Am Donnerstag herrschte reges Treiben in der xaver-mayr-galerie. Professor Rohrbacher und Studenten waren damit beschäftigt, die Ausstellung "Steine auf dem Paradies" aufzubauen. In einem Gespräch erläutere der Hochschullehrer, wie es dazu gekommen ist, dass der jüdische Friedhof in seinen und in den Fokus seiner Studenten gerückt ist.
Große Besonderheit
Das habe er bisher so von jüdischen Friedhöfen nicht gekannt, bekennt der Hochschullehrer. In der Regel könne man an den Grabsteinen der späteren Zeit aus dem 19. und 20. Jahrhundert den Wandel in der Kultur sofort ablesen.
"Die Steine nehmen ganz neue Formen an, und vor allem wird die hebräische Schrift und Sprache abgelöst durch die Deutsche, und das ist in Ebern ganz und gar nicht der Fall. Das ist eine große Besonderheit des Judenfriedhofes in Ebern und wir waren fasziniert und wussten überhaupt nichts von der hiesigen lokalen und regionalen jüdischen Geschichte. Für uns war klar, da muss man was machen." In der Folge kam Rohrbacher, wie er meint, "so 15 oder 16 mal" immer wieder nach Ebern. Es freut ihn, wie er ausdrücklich betonte, dass sich für die Forschungen Studenten freiwillig und in großer Treue gemeldet haben. "Die Arbeit war außerordentlich aufwendig und anstrengend. Wir waren bei jedem Wetter tätig und haben das Tageslicht bis zuletzt ausgenutzt." Voraussetzungen waren zu schaffen, um von jedem Stein brauchbare Digitalfotos machen zu können. Das Gelände des Judenfriedhofes sei sehr weitläufig, teilweise unwegsam und es wären dort 1097 Grabsteine vorhanden. "Die stehen nicht ordentlich in Reihen, sondern irgendwo", sagt der Professor.

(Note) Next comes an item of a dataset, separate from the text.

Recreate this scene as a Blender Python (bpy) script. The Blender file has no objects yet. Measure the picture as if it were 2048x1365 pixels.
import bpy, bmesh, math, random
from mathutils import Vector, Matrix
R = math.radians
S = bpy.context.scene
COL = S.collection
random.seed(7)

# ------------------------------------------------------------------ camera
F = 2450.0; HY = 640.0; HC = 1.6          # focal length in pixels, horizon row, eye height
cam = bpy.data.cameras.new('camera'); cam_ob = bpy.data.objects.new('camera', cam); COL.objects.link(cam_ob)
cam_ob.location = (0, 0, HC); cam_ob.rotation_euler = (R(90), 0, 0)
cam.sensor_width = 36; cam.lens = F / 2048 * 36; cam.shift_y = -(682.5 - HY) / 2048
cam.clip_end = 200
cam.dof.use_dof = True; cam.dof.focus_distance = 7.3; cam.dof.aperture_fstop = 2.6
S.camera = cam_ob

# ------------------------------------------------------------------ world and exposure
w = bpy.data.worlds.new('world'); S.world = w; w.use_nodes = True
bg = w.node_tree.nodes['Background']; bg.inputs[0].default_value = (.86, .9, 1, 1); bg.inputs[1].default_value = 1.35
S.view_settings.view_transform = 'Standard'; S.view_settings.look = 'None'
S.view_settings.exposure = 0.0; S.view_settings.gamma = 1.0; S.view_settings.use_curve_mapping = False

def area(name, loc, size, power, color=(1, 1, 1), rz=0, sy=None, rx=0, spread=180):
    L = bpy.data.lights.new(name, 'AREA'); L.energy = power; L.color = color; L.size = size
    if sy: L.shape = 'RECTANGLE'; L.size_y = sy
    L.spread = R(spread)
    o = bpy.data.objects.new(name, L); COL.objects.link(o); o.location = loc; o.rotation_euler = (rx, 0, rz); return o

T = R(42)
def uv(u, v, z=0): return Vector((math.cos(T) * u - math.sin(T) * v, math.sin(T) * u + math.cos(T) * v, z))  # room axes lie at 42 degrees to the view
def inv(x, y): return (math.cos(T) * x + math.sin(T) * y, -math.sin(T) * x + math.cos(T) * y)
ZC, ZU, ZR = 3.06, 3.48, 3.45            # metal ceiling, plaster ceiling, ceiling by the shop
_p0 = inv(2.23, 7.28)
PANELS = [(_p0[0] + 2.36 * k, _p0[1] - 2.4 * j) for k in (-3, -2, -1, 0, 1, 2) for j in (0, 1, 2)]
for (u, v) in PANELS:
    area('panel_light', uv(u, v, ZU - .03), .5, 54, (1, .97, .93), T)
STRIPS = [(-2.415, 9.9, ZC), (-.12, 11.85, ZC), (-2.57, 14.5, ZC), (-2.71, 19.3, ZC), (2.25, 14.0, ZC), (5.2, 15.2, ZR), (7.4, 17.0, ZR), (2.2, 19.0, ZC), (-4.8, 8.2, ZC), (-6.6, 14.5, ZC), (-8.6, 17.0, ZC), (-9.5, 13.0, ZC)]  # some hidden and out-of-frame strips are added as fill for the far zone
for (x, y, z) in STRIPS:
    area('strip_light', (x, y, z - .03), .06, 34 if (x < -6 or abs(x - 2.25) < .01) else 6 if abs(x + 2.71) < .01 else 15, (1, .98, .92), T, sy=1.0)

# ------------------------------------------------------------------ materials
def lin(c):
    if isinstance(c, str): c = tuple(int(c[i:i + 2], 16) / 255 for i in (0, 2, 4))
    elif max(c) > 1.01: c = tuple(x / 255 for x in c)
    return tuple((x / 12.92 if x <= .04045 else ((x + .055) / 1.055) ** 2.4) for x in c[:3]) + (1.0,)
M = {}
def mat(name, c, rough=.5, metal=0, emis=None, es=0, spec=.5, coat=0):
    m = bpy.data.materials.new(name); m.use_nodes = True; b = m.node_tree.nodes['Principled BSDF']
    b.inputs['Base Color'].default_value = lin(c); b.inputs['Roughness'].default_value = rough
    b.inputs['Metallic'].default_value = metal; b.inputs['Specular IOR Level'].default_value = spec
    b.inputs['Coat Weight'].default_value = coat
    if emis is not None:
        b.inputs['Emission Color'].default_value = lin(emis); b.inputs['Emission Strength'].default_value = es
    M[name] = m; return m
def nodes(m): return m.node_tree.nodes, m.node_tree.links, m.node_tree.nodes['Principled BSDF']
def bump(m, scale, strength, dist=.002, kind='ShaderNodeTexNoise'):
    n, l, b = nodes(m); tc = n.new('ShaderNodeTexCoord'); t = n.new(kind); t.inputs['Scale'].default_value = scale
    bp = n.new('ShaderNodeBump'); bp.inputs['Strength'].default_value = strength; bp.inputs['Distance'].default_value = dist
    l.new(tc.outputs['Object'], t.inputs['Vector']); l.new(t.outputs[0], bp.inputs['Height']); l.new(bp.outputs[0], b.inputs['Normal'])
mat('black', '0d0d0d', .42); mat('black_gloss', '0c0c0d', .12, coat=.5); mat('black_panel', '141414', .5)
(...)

Alle Grabsteine wurden nach entsprechender Freilegung, nach Entfernen von Moos und Flechten, systematisch abfotografiert. "Inzwischen haben wir wirklich zehntausende Aufnahmen, weil es immer sehr darauf ankommt, welches Licht vorhanden war." Auf den Digitalaufnahmen entdecke man immer noch Neues.
Stein von 1663
Der älteste Stein, der bisher ausfindig gemacht wurde, stammt aus dem Jahr 1663. Die hebräischen Inschriften wurden dokumentiert und übersetzt, aber auch die Hintergründe und das Umfeld dazu erforscht.

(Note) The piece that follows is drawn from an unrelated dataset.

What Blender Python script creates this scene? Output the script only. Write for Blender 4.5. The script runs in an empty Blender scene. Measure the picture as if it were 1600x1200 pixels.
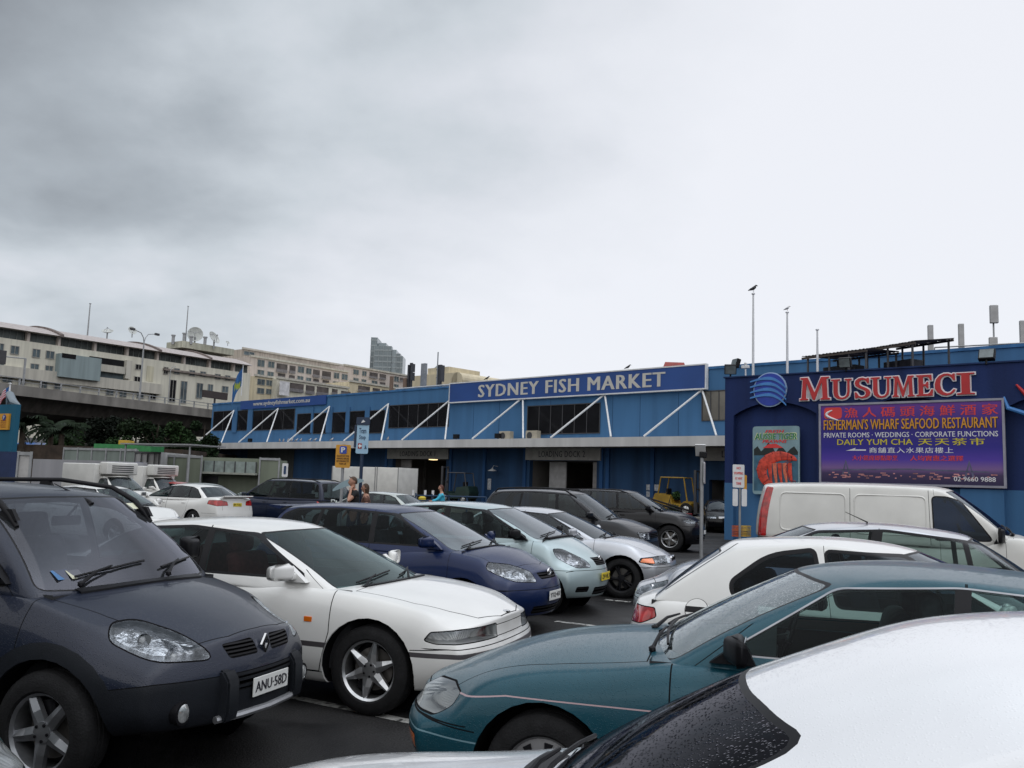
import bpy, bmesh, math, random
import numpy as np
from mathutils import Vector, Matrix
from mathutils.bvhtree import BVHTree
from mathutils import noise as mnoise
R = math.radians
SC = bpy.context.scene
COL = SC.collection
random.seed(7)

# ------------------------------------------------------------------ camera
F_PX = 1380.0; PITCH = math.atan(157 / F_PX); ROLL = math.atan(0.033); EYE = Vector((0, 0, 1.78))
_f = Vector((0, math.cos(PITCH), math.sin(PITCH))); _r0 = Vector((1, 0, 0)); _u0 = _r0.cross(_f)
_r = math.cos(ROLL) * _r0 + math.sin(ROLL) * _u0
_u = -math.sin(ROLL) * _r0 + math.cos(ROLL) * _u0
cd = bpy.data.cameras.new('camera'); cam = bpy.data.objects.new('camera', cd); COL.objects.link(cam)
cam.matrix_world = Matrix(((_r.x, _u.x, -_f.x, EYE.x), (_r.y, _u.y, -_f.y, EYE.y), (_r.z, _u.z, -_f.z, EYE.z), (0, 0, 0, 1)))
cd.sensor_width = 36; cd.lens = F_PX / 1600 * 36; cd.clip_start = 0.05; cd.clip_end = 6000
SC.camera = cam
SC.view_settings.view_transform = 'Standard'; SC.view_settings.look = 'None'
SC.view_settings.exposure = 0.22; SC.view_settings.gamma = 1
SC.view_settings.use_curve_mapping = False
SC.cycles.max_bounces = 8; SC.cycles.transparent_max_bounces = 16
SC.cycles.use_denoising = True
SC.cycles.caustics_reflective = False; SC.cycles.caustics_refractive = False

def ray(px, py):
    d = _f + (px - 800) / F_PX * _r - (py - 600) / F_PX * _u
    return d.normalized()
def at(px, py, depth):
    d = ray(px, py); return EYE + d * (depth / d.y)
def ground(px, py, z=0.0):
    d = ray(px, py); return EYE + d * ((z - EYE.z) / d.z)

# ------------------------------------------------------------------ sky and sun (overcast)
SUN_EL, SUN_AZ = R(48), R(-150)
w = bpy.data.worlds.new('World'); SC.world = w; w.use_nodes = True
nt = w.node_tree; nt.nodes.clear(); N = nt.nodes.new; L = nt.links.new
def nd(t, **k):
    n = N(t)
    for a, b in k.items():
        if a in n.inputs.keys(): n.inputs[a].default_value = b
        else: setattr(n, a, b)
    return n
def M(op, a, b=None, c=None, clamp=False):
    n = N('ShaderNodeMath'); n.operation = op; n.use_clamp = clamp
    for i, v in enumerate((a, b, c)):
        if v is None: continue
        if isinstance(v, (int, float)): n.inputs[i].default_value = v
        else: L(v, n.inputs[i])
    return n.outputs[0]
tc = N('ShaderNodeTexCoord'); sep = N('ShaderNodeSeparateXYZ'); L(tc.outputs['Generated'], sep.inputs[0])
X, Y, Z = sep.outputs
zc = M('MAXIMUM', Z, 0.0); den = M('ADD', zc, 0.40)
cmb = N('ShaderNodeCombineXYZ'); L(M('DIVIDE', X, den), cmb.inputs[0]); L(M('DIVIDE', Y, den), cmb.inputs[1]); cmb.inputs[2].default_value = 3.1
n1 = nd('ShaderNodeTexNoise', noise_dimensions='3D'); n1.inputs['Scale'].default_value = 0.85; n1.inputs['Detail'].default_value = 5; n1.inputs['Roughness'].default_value = .5; n1.inputs['Distortion'].default_value = .5
L(cmb.outputs[0], n1.inputs['Vector'])
n2 = nd('ShaderNodeTexNoise'); n2.inputs['Scale'].default_value = 2.6; n2.inputs['Detail'].default_value = 7; n2.inputs['Roughness'].default_value = .55
L(cmb.outputs[0], n2.inputs['Vector'])
# the heavy cloud bank lies to the upper left: falls off along the azimuth and towards the horizon
az = M('DIVIDE', X, M('ADD', M('ABSOLUTE', Y), 0.35))
left = M('MULTIPLY_ADD', az, -1.15, 0.10)
high = M('MULTIPLY_ADD', zc, 1.5, -0.38)
d0 = M('ADD', left, high)
d1 = M('ADD', d0, M('MULTIPLY', M('SUBTRACT', n1.outputs[0], 0.5), 2.0))
d2 = M('ADD', d1, M('MULTIPLY', M('SUBTRACT', n2.outputs[0], 0.42), 0.75))
cr = N('ShaderNodeValToRGB'); L(d2, cr.inputs[0])
e = cr.color_ramp.elements
e[0].position = 0.0; e[0].color = (0.725, 0.74, 0.785, 1)
e[1].position = 1.0; e[1].color = (0.22, 0.24, 0.265, 1)
for p, c in ((0.20, (0.675, 0.695, 0.74, 1)), (0.36, (0.60, 0.625, 0.67, 1)), (0.52, (0.50, 0.54, 0.58, 1)), (0.72, (0.35, 0.385, 0.42, 1))):
    q = e.new(p); q.color = c
sky = N('ShaderNodeTexSky'); sky.sky_type = 'NISHITA'; sky.sun_disc = False; sky.sun_elevation = SUN_EL; sky.sun_rotation = SUN_AZ
add = N('ShaderNodeMixRGB'); add.blend_type = 'ADD'; add.inputs[0].default_value = 1.0
skm = N('ShaderNodeMixRGB'); skm.blend_type = 'MULTIPLY'; skm.inputs[0].default_value = 1; L(sky.outputs[0], skm.inputs[1]); skm.inputs[2].default_value = (.05, .05, .05, 1)
# cloud colour is divided by the background strength, the clear sky glows faintly through it
sc10 = N('ShaderNodeMixRGB'); sc10.blend_type = 'MULTIPLY'; sc10.inputs[0].default_value = 1; L(cr.outputs[0], sc10.inputs[1]); sc10.inputs[2].default_value = (10, 10, 10, 1)
L(sc10.outputs[0], add.inputs[1]); L(skm.outputs[0], add.inputs[2])
# an overcast dome is brightest overhead
zb_ = M('MULTIPLY_ADD', M('MULTIPLY', M('SUBTRACT', zc, .62), 3.3, clamp=True), 1.9, 1.0)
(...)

"Wir sind in alle umliegenden Orte gefahren wo es Hinweise gab, um dort nach Spuren zu suchen."
Tote aus mehreren Orten
Der Friedhof in Ebern sei ein sogenannter "Verbandsfriedhof" gewesen der nicht einer sondern mehreren Gemeinden gehörte. Da hätten Juden aus einem gewissen Umkreis ihre Toten bestattet, so aus Burgpreppach, Reckendorf, Gleusdorf, Untermerzbach, Memmelsdorf, Altenstein, Pfarrweisach, Kraisdorf und Maroldsweisach."Jetzt können wir die Ergebnisse unserer Arbeit in wesentlich ausgebreiteter Form präsentieren", freute sich Professor Rohrbacher. Das Ergebnis der Forschungsarbeit wird sowohl in der xaver-mayr-galerie, als auch im Ossarium präsentiert.
"Das Schöne am Ossarium ist, dass die Ausstellung dort zu den Öffnungszeiten der Stadtbücherei besucht werden kann", sagt der Wissenschaftler und hofft, dass von dort Besucher den Weg in die xaver-mayr-galerie finden. Dort befindet sich der Hauptteil der Ausstellung.
Hansfried Nickel, ehemals Vorsitzender des Träger- und Förderverein Synagoge Memmelsdorf/Ufr. sagt, dass sein Kontakt mit dem Professor in der Synagoge in Memmelsdorf entstand. "Ich habe mich damals gefreut, dass er mit mir den jüdischen Friedhof in Ebern besucht hat, und ich bin ganz begeistert von der Arbeit, weil ich das als ein Stück Heimatgeschichte sehe und gerade die Grabsteine mit ihren Inschriften Auskunft nicht nur über die Familien sondern über weite Teile hier im Umfeld von Ebern geben." Wenn Professor Rohrbacher mit seinen Studenten das Hebräische übersetze und gleichzeitig noch an weitere Quellen gehe, so ist der ehemalige Gymnasiallehrer überzeugt, "kommt eine ganze Palette über die Geschichte rund um Ebern zutage."
Der jüdische Friedhof hier gehöre zu Ebern, genau wie das Rathaus oder auch die Anlagen rund um Ebern. "Deshalb bin ich sehr froh, dass diese Ausstellung in Ebern stattfindet und ich wünsche ihr viele Besucher", sagt Nickel.